Collected data
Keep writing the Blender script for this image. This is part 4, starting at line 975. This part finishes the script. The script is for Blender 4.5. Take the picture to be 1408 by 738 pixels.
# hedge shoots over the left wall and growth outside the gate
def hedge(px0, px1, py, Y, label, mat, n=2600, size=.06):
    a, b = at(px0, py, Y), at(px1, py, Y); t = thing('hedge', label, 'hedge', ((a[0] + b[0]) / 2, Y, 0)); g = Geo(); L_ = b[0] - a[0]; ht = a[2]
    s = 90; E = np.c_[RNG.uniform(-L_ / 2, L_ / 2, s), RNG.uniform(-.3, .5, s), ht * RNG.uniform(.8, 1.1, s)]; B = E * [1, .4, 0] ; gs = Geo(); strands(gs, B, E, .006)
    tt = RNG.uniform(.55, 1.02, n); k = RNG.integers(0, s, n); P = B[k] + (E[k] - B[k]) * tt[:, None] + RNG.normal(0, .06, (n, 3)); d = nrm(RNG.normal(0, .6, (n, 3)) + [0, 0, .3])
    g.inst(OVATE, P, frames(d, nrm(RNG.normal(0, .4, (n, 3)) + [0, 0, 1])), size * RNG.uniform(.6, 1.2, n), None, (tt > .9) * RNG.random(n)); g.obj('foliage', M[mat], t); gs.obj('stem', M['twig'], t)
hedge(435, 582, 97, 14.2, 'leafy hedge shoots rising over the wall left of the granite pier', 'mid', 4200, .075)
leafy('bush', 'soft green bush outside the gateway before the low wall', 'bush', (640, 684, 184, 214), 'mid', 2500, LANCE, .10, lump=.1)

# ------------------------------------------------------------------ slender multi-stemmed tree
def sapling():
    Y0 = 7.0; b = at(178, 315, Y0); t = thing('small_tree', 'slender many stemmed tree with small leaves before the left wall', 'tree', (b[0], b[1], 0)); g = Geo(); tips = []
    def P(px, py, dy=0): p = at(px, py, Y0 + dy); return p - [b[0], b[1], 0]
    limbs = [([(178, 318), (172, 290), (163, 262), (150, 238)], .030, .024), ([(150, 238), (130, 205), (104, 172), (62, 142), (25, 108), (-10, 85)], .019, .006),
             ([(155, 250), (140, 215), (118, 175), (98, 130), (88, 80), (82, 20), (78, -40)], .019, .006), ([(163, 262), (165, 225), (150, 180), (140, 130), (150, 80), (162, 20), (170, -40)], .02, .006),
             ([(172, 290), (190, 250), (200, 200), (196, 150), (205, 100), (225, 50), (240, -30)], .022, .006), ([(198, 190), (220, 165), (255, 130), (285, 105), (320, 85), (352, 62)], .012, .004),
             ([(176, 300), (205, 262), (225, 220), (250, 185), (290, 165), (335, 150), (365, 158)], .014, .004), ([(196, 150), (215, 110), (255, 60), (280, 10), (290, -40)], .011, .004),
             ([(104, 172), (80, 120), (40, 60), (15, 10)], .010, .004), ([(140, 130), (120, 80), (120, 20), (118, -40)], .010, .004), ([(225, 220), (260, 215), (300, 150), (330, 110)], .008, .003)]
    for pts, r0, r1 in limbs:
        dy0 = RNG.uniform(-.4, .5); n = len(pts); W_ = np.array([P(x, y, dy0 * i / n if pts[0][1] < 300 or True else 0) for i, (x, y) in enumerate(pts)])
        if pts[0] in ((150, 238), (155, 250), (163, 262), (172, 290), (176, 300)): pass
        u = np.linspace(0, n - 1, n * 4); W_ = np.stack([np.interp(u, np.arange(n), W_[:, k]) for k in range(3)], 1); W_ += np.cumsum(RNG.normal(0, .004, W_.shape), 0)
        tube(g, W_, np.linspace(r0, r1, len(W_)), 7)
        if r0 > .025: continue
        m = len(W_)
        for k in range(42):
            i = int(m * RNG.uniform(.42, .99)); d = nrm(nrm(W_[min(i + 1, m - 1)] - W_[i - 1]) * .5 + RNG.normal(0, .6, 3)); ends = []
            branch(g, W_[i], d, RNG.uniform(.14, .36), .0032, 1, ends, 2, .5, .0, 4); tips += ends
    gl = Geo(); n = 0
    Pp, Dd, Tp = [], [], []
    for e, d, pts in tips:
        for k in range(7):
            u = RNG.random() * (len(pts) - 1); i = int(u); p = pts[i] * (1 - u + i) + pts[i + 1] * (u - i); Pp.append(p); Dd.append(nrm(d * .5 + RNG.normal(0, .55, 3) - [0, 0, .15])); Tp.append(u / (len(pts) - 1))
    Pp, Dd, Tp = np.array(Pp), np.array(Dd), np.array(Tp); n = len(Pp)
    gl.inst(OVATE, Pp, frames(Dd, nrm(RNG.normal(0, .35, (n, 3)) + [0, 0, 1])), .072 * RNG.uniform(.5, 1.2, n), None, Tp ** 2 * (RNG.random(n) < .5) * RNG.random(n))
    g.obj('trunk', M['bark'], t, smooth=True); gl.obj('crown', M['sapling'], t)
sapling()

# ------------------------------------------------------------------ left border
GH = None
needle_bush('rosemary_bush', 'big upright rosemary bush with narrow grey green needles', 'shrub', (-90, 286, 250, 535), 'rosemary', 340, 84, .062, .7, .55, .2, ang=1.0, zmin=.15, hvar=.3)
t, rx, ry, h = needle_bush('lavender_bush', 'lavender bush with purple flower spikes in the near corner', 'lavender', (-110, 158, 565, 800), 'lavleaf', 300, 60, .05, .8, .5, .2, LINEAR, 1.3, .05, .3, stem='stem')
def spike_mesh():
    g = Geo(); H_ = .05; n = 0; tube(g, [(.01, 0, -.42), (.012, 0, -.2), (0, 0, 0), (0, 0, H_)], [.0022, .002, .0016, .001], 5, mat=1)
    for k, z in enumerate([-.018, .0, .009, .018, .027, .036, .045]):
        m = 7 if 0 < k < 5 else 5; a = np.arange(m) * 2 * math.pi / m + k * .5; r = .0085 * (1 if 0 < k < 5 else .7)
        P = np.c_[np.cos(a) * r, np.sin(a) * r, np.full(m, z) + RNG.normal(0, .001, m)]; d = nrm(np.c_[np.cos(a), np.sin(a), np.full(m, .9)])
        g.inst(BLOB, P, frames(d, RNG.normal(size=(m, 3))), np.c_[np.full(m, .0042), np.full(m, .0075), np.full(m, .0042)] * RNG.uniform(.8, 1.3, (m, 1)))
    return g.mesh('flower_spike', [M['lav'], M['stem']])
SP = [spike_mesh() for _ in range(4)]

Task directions
Please print the material above exactly as it appears, from its first line through the line containing "leafy('bush', 'soft green", inclusive, and stop there.

Response to this task
Keep writing the Blender script for this image. This is part 4, starting at line 975. This part finishes the script. The script is for Blender 4.5. Take the picture to be 1408 by 738 pixels.
# hedge shoots over the left wall and growth outside the gate
def hedge(px0, px1, py, Y, label, mat, n=2600, size=.06):
    a, b = at(px0, py, Y), at(px1, py, Y); t = thing('hedge', label, 'hedge', ((a[0] + b[0]) / 2, Y, 0)); g = Geo(); L_ = b[0] - a[0]; ht = a[2]
    s = 90; E = np.c_[RNG.uniform(-L_ / 2, L_ / 2, s), RNG.uniform(-.3, .5, s), ht * RNG.uniform(.8, 1.1, s)]; B = E * [1, .4, 0] ; gs = Geo(); strands(gs, B, E, .006)
    tt = RNG.uniform(.55, 1.02, n); k = RNG.integers(0, s, n); P = B[k] + (E[k] - B[k]) * tt[:, None] + RNG.normal(0, .06, (n, 3)); d = nrm(RNG.normal(0, .6, (n, 3)) + [0, 0, .3])
    g.inst(OVATE, P, frames(d, nrm(RNG.normal(0, .4, (n, 3)) + [0, 0, 1])), size * RNG.uniform(.6, 1.2, n), None, (tt > .9) * RNG.random(n)); g.obj('foliage', M[mat], t); gs.obj('stem', M['twig'], t)
hedge(435, 582, 97, 14.2, 'leafy hedge shoots rising over the wall left of the granite pier', 'mid', 4200, .075)
leafy('bush', 'soft green bush outside the gateway before the low wall', 'bush', (640, 684, 184, 214), 'mid', 2500, LANCE, .10, lump=.1)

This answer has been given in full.